● **Data to process**
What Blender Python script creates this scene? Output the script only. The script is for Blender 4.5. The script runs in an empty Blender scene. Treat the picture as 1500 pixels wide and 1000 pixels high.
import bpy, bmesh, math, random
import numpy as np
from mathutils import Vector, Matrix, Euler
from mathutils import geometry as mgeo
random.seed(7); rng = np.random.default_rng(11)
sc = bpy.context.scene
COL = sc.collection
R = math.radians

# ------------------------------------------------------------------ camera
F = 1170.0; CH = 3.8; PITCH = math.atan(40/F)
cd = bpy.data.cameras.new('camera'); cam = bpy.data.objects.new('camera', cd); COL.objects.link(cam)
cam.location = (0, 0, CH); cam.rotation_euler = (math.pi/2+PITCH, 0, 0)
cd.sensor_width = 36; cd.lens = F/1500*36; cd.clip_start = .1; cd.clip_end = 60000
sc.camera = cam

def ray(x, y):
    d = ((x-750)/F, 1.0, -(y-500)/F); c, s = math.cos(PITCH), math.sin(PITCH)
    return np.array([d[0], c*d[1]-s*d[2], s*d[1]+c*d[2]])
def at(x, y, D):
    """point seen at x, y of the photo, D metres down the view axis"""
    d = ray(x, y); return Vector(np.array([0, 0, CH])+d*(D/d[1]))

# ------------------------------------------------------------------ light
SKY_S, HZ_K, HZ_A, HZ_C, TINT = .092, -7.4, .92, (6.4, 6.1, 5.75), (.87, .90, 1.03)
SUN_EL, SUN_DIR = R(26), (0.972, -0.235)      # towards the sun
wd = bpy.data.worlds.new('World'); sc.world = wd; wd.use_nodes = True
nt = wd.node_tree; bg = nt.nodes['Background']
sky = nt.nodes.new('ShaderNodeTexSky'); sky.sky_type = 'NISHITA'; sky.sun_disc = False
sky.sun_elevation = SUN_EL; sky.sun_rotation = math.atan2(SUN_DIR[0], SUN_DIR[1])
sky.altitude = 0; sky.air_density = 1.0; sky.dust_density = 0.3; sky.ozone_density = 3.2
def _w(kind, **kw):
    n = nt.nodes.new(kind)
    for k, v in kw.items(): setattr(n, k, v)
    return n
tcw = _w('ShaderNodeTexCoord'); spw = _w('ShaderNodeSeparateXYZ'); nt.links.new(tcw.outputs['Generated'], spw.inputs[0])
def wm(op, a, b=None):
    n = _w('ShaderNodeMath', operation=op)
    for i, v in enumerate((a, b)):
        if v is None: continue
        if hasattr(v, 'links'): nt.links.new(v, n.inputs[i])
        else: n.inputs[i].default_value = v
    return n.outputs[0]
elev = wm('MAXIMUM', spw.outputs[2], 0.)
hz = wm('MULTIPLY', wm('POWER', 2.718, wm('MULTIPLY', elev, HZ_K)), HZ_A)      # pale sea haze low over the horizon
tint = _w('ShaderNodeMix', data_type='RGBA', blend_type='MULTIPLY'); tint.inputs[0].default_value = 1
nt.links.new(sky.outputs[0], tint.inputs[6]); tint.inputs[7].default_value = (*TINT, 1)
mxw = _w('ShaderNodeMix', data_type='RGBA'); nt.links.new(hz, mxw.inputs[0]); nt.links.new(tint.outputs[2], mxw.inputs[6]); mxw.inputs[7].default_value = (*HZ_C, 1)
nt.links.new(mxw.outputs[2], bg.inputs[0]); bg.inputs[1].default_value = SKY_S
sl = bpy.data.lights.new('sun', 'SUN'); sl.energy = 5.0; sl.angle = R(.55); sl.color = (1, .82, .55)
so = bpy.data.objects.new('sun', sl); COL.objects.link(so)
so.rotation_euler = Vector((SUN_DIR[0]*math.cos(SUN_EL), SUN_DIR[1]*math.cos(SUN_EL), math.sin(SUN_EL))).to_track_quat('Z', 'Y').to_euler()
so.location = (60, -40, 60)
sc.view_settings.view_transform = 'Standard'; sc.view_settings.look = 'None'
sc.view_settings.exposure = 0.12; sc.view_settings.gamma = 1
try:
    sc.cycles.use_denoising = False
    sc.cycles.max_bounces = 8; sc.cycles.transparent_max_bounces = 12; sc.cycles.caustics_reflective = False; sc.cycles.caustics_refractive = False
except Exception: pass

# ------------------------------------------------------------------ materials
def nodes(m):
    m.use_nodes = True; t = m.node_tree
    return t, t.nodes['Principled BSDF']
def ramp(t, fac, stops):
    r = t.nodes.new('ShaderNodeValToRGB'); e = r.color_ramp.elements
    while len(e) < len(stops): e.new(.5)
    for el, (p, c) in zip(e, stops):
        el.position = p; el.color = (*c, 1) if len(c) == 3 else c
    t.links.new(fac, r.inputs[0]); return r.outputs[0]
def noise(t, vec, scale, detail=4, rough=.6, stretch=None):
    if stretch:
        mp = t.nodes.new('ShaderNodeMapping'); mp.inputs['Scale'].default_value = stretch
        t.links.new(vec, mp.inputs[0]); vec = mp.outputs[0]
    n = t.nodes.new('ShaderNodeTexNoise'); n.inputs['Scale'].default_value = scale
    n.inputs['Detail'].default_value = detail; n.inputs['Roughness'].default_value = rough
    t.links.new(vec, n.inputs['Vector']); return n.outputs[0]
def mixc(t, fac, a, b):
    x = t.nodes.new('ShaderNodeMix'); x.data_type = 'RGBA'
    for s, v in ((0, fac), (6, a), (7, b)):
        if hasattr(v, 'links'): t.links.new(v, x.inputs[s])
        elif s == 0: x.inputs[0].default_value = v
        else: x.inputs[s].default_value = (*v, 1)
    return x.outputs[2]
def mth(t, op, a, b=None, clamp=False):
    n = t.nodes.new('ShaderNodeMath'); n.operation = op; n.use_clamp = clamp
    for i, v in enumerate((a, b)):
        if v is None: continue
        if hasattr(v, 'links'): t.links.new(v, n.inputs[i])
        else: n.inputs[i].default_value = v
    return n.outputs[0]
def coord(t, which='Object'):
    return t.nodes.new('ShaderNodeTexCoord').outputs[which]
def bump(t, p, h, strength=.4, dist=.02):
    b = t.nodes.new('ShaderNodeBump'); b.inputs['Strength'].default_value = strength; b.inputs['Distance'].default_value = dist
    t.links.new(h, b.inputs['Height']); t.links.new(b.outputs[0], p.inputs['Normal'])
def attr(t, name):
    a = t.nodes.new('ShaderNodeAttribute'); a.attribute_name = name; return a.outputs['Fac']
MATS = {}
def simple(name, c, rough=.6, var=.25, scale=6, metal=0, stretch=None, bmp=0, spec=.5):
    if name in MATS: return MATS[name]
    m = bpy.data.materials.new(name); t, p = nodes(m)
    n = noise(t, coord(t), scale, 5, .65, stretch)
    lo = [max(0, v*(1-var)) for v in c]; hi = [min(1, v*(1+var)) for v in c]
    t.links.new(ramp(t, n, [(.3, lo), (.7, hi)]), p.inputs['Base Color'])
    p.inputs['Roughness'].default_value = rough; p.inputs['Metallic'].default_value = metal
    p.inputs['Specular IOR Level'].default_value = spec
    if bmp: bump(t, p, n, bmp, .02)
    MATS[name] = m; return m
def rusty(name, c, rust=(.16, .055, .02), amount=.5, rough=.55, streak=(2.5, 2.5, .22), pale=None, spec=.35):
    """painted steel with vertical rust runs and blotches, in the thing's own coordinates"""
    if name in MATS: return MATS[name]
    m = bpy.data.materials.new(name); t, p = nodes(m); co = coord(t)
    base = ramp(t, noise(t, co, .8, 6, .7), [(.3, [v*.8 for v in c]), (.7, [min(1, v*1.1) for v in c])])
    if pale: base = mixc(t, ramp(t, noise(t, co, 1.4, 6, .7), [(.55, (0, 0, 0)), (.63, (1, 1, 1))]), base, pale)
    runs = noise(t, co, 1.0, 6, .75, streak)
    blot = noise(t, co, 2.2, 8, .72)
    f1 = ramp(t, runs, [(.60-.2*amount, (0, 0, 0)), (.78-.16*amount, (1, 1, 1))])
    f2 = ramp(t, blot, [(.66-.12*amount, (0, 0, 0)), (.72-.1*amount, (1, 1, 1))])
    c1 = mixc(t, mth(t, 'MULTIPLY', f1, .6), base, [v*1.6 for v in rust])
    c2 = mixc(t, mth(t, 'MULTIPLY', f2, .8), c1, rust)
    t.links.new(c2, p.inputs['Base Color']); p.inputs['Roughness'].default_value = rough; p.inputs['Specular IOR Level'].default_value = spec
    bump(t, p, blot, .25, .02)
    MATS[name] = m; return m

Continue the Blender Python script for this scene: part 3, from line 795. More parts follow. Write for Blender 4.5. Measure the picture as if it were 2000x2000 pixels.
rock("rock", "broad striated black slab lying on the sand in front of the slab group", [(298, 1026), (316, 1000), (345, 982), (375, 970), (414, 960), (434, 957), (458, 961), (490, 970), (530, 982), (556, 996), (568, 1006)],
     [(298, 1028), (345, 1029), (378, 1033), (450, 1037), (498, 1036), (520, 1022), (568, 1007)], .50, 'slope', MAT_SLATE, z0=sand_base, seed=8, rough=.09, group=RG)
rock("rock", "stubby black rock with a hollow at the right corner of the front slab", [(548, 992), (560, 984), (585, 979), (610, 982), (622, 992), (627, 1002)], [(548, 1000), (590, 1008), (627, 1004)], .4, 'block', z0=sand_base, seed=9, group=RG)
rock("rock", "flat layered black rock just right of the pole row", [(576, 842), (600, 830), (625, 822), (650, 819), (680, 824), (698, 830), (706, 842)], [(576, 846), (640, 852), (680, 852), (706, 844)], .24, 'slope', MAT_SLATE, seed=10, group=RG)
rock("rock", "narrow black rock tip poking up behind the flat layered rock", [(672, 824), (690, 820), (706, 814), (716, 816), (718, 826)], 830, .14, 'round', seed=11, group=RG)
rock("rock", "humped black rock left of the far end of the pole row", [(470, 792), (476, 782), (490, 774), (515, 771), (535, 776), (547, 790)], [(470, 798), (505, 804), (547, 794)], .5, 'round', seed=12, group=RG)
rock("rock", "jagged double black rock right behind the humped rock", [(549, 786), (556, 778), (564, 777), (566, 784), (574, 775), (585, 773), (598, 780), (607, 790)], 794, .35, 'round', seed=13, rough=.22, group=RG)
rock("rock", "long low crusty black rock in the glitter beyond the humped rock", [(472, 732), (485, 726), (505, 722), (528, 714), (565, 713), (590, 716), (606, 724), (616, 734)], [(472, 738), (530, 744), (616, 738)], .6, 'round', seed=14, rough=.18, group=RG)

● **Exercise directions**
Look through the entries and work out how many lines have the word "Blender" in them; reply with that number only.

● **Exercise result**
2